Foster has long been a master of getting inside a child’s head, and seeing how the same circumstances can look from different points of view. Here, he cleverly creates a protagonist in Sam who is misunderstood, and completely simpatico. As Sam proceeds with his project, Foster shows the different ways in which children can react to rejection, and how they internalise emotions and feelings of insecurity, at the same time, showing how easy it is for other people to wrongly read their intentions.
The authenticity of his young characters and the way they assess their surroundings is spot on, and Foster builds anticipation and intrigue as Sam builds trenches of lies around himself, digging himself deeper and deeper, until the reader is bursting to know how he’s going to clamber out.
One way, of course, is with the well-crafted community of adults around him. Foster shows it really does take a village to raise a child, and illuminates the understanding of teachers, foster parents and Sam’s social worker. The adults are careful and caring and demonstrate their reliability in a world that is often unstable and impermanent.
The other feature is how the book beautifully cultivates Sam and Leah’s friendship, depicting how it needs work, loyalty, and sometimes forgiveness, but then reaps huge rewards. Sam’s relationship with his foster parents’ young son, Reilly, is also pitched perfectly – it is a rollercoaster of a relationship, but always worthwhile and fundamental. There is also a fascinating scene when Reilly’s grandparents come to visit, and all the dynamics that entails.
Readers will be most delighted though with the touches of humour throughout, which lighten the story and also create pathos; and Sam’s adventures in his school drama club, his gaming with Reilly, and his time with new friend Josh are all fun and incredibly touching.
Foster’s cleverness is in writing the opacity of being a child – how difficult and yet how simple life is at the same time, distilling life’s complexities to their essence.
This is a terrific novel for building empathy. Reading it will not only give recognition and self-awareness to those in a similar situation to the protagonist, but should help give other children an insight into their peers and how outward appearances do not always display what’s going on inside. This is delicately done, and exquisitely pitched for the age group.
The only fault is that it feels a little too long. It’s inevitable for the reader to see what Sam isn’t seeing early on, and it takes a while for the conclusion to come.
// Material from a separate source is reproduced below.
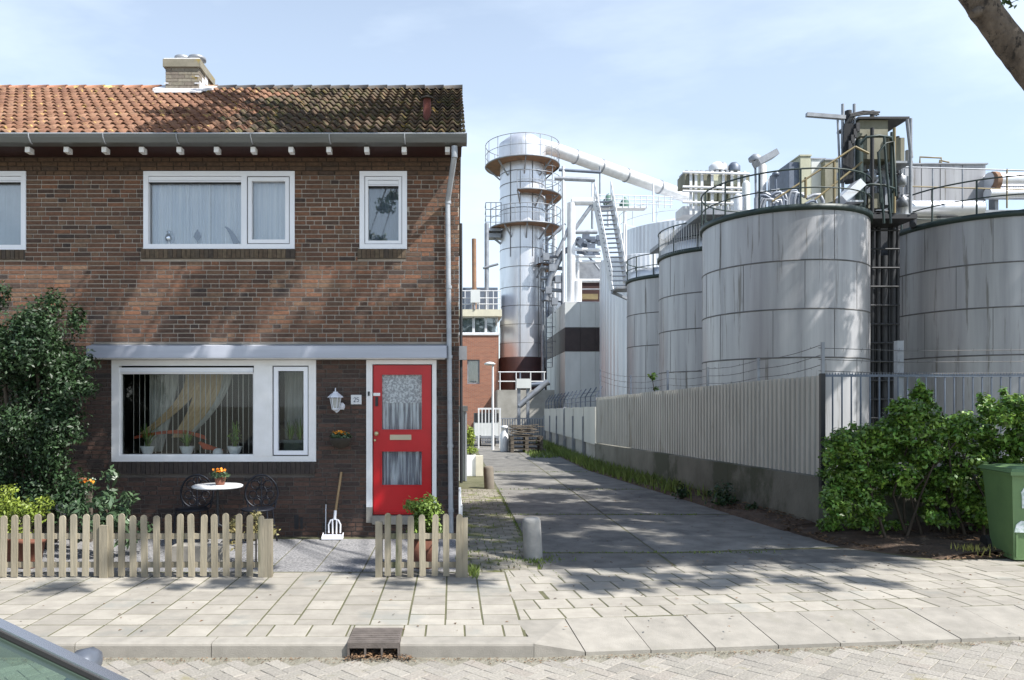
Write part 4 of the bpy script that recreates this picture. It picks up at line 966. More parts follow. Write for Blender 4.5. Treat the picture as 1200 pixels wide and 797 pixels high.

When it does, it doesn’t carry the neat ending one might have thought, leaving a little looseness and uncertainty, which is, of course, true to life itself, and crucial in building resilience and showing that we need to be grateful for what we have. Sam knows that having a house isn’t the same as having a home. And Foster knows that having a story isn’t the same as putting it down well. Luckily for us, he’s managed both.